Stefanelo Botarga and Pickelhering: Fishy Italian and English Stage Clowns in Spain and Germany

Katritzky, M. A. (2018). Stefanelo Botarga and Pickelhering: Fishy Italian and English Stage Clowns in Spain and Germany. In: Kuepper, Joachim and Pawlita, Leonie eds. Theatre Cultures within Globalising Empires: Looking at Early Modern England and Spain. Berlin/Boston: Walter de Gruyter, pp. 15–39.

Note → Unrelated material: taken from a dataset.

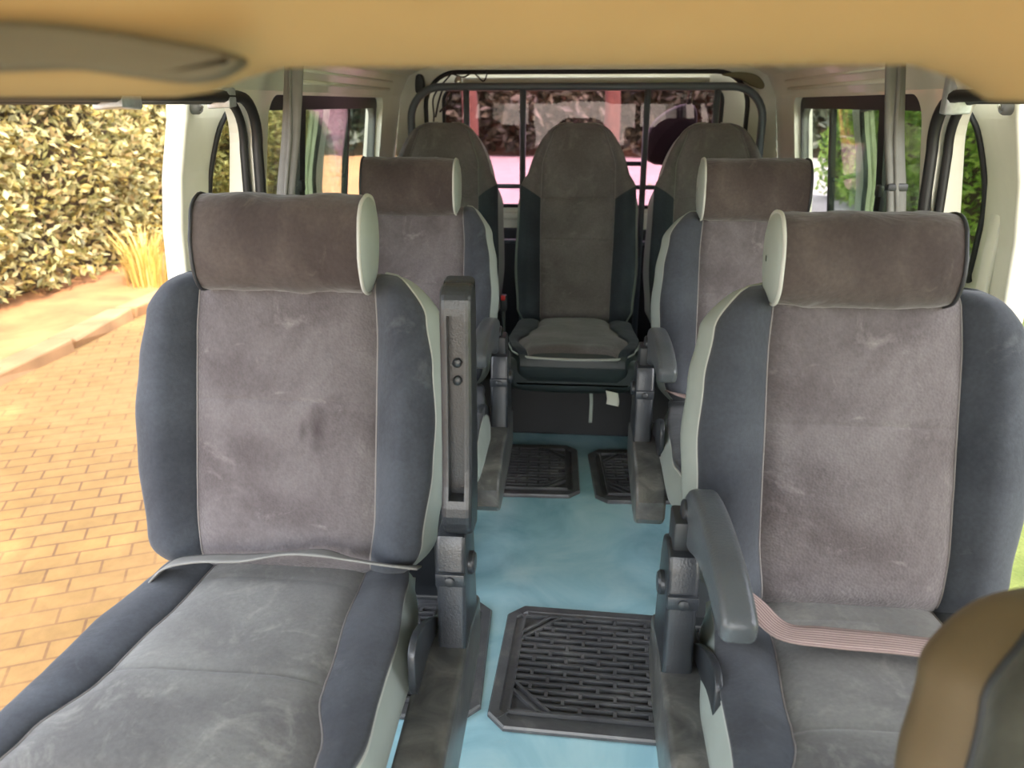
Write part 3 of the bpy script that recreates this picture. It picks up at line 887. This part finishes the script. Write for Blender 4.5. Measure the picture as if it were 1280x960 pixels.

DOI: https://doi.org/10.1515/9783110536881-002

Abstract

Fish represent one of the most significant of several shared themes in the stage names chosen by early modern Italian and English travelling players. The most celebrated fishy stage name of the commedia dell’arte, Stefanelo Botarga, refers to a mediterranean seafood speciality; Pickelherring, the most popular English stage clown in the early modern German-speaking regions, took his name from North Sea pickled herring. The impetus for these stage names clearly came neither directly nor solely from the fish itself. Rather than simply reflecting vague late medieval pan-European links between foolery and carnivalesque foods, early modern fishy stage names complicate culinary connotations with darker and more recent ethnographical and religious associations. Focusing on some of these associations, this paper suggests that the choice of fish featured in stage names reflected regional considerations of the players’ home and host nations, and that transnational perspectives are relevant to their understanding at many levels.